Oh, rapture! I've always dreamt of not working for months on end, now if only I could truly enjoy this moment rather than being paranoid it will all end with me out on the streets. Well, that isn't entirely true. I sleep in every day, play a lot of music, only put on pants if I must, and even went on vacation just last week. Including a run to Amoeba Records, I think we spent $100 total for a 5 day getaway. Sweet. What was I complaining about?! Ah yes. Even trying to find jobs to apply for gets more difficult by the day, but at least I'm having a bit of fun. Cheap fun, but fun nonetheless. Hooray. Now, back to the pain. I spent some time last night filling out a variety of job boards, ones where you enter a very specific quantity of information in order for them to run searches on The Career For You, and I think the best part was after 15 minutes of spelling out exactly how qualified I may be for something within my range, the ending result was the same for all:
0 matches
Ha! I wonder why I even bother trying to find something I might actually qualify for as opposed to just going for anything that might be available. OH WAIT that's what I'm already doing. I practically vowed never to return to construction since I did my time in the form of 9 years stuck behind that desk before receiving The Downturn Hatchet, but since that is where my resumé appears healthiest, after this much time being jobless at least half the places I apply for are within that field, just because I might as well go for what I have a chance of nailing, as opposed to some mystical new field where I get a great big hardon every time I think about clocking in. The result? Nothing. Nada. Zilch. Well okay, I had one visit with a general contractor over 3 months ago, which was the last time I had an interview, and their "we'll call you tomorrow with a salary package" offer turned into dead air before I so much as unassed myself from their hot seat. Alas!

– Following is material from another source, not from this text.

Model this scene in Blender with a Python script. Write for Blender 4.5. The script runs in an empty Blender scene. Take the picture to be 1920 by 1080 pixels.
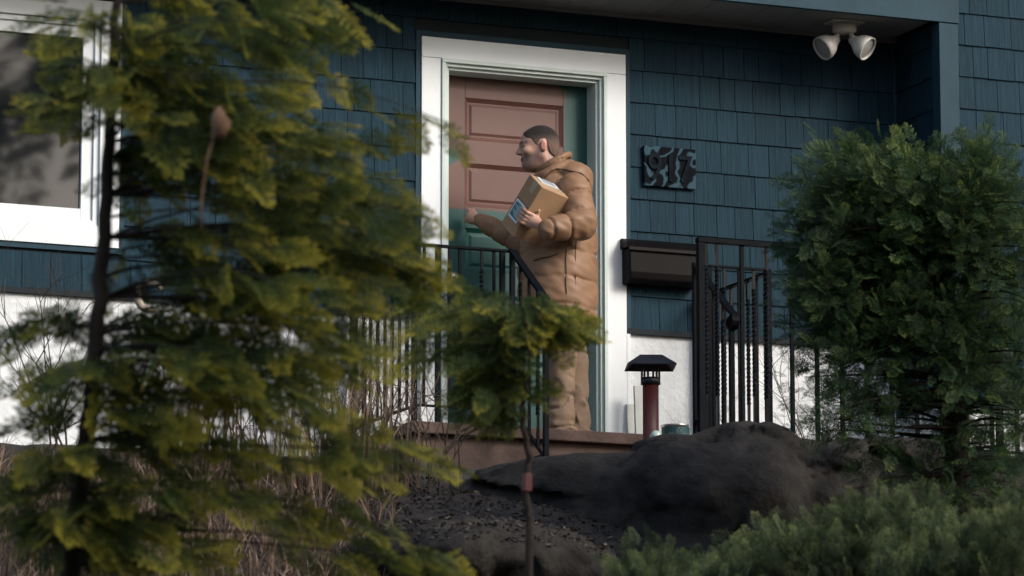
import bpy, bmesh, math, random
import numpy as np
from mathutils import Vector, Matrix, noise as mnoise

# ------------------------------------------------------------------ camera, sky, sun, exposure
sc = bpy.context.scene
R = math.radians
CAM = Vector((-8.809, -22.641, -3.445)); YAW = R(22.478); PIT = R(9.842); FPX = 8311.0
cam_d = bpy.data.cameras.new('camera'); cam = bpy.data.objects.new('camera', cam_d)
sc.collection.objects.link(cam); sc.camera = cam
cam.location = CAM; cam.rotation_euler = (R(90) + PIT, 0, -YAW)
cam_d.sensor_width = 36; cam_d.lens = FPX / 1920 * 36
cam_d.clip_start = .5; cam_d.clip_end = 600
cam_d.dof.use_dof = True; cam_d.dof.focus_distance = 24.4; cam_d.dof.aperture_fstop = 6.0

SUN_AZ, SUN_EL = R(34), R(31)            # azimuth measured from the wall's outward normal towards +x
sdir = Vector((math.sin(SUN_AZ) * math.cos(SUN_EL), -math.cos(SUN_AZ) * math.cos(SUN_EL), math.sin(SUN_EL)))
world = bpy.data.worlds.new('World'); sc.world = world; world.use_nodes = True
wn = world.node_tree.nodes; wn.clear()
sky = wn.new('ShaderNodeTexSky'); sky.sky_type = 'NISHITA'; sky.sun_disc = False
sky.sun_elevation = SUN_EL; sky.sun_rotation = math.atan2(sdir.x, sdir.y)
sky.air_density = 1.0; sky.dust_density = 3.0; sky.ozone_density = 1.0
bg = wn.new('ShaderNodeBackground'); bg.inputs[1].default_value = .145
wo = wn.new('ShaderNodeOutputWorld')
world.node_tree.links.new(sky.outputs[0], bg.inputs[0]); world.node_tree.links.new(bg.outputs[0], wo.inputs[0])
sun_d = bpy.data.lights.new('sun', 'SUN'); sun_d.energy = 1.4; sun_d.angle = R(18); sun_d.color = (1, .97, .92)
sun = bpy.data.objects.new('sun', sun_d); sc.collection.objects.link(sun)
sun.rotation_euler = sdir.to_track_quat('Z', 'Y').to_euler()
sc.view_settings.view_transform = 'Standard'; sc.view_settings.look = 'None'
sc.view_settings.exposure = 0.58; sc.view_settings.gamma = 1.0; sc.view_settings.use_curve_mapping = False
sc.render.engine = 'CYCLES'; sc.cycles.max_bounces = 8; sc.cycles.transparent_max_bounces = 8

random.seed(7); rng = np.random.default_rng(7)
C = sc.collection

# ------------------------------------------------------------------ helpers
_v = Vector((math.sin(YAW) * math.cos(PIT), math.cos(YAW) * math.cos(PIT), math.sin(PIT)))
_r = Vector((math.cos(YAW), -math.sin(YAW), 0)); _u = _r.cross(_v)
def at(px, py, Y):                       # point of the vertical plane y = Y
    d = _v + _r * ((px - 960) / FPX) + _u * ((540 - py) / FPX)
    return CAM + d * ((Y - CAM.y) / d.y)
def atd(px, py, dist):                   # point at a distance from the street
    return CAM + (_v + _r * ((px - 960) / FPX) + _u * ((540 - py) / FPX)) * dist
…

Unrelated bout of whatever:
Last night I had another Didn't Finish College Yet dream, although this one I was anticipating the completion of one final class to ascertain that goal, and there was no paranoia involved. To be fair, I was thinking about the fact that it has now been over 7 years since I graduated, shortly before falling to sleep. I am of the opinion that dreams are very much influenced by whatever might be racing through one's mind immediately prior to passing out, and do not usually attempt to infer deeper meaning into such things. Maybe I'm just no fun with regard to this, but it is be what is be. Anyhow. After leaving the dream-class (?) I walked by Stevie Wonder, who happened to be busking, oddly enough sans performance. He asked me for a dime, and mentioned that I could just pretend to put one in his cup, as he wouldn't be able to tell the difference anyhow. I told him sorry, no dice, and then was hassled by a few people. Moderately. I informed them two things: first, I had already given him a dollar earlier in the day, and second, that I did in fact own "a shitload" of his albums already. Technically speaking, I don't think I gave him a dollar, and, most importantly, I only own two Stevie Wonder albums, which most certainly does not constitute said shitload. It would seem that I lie in my dreams. Interesting.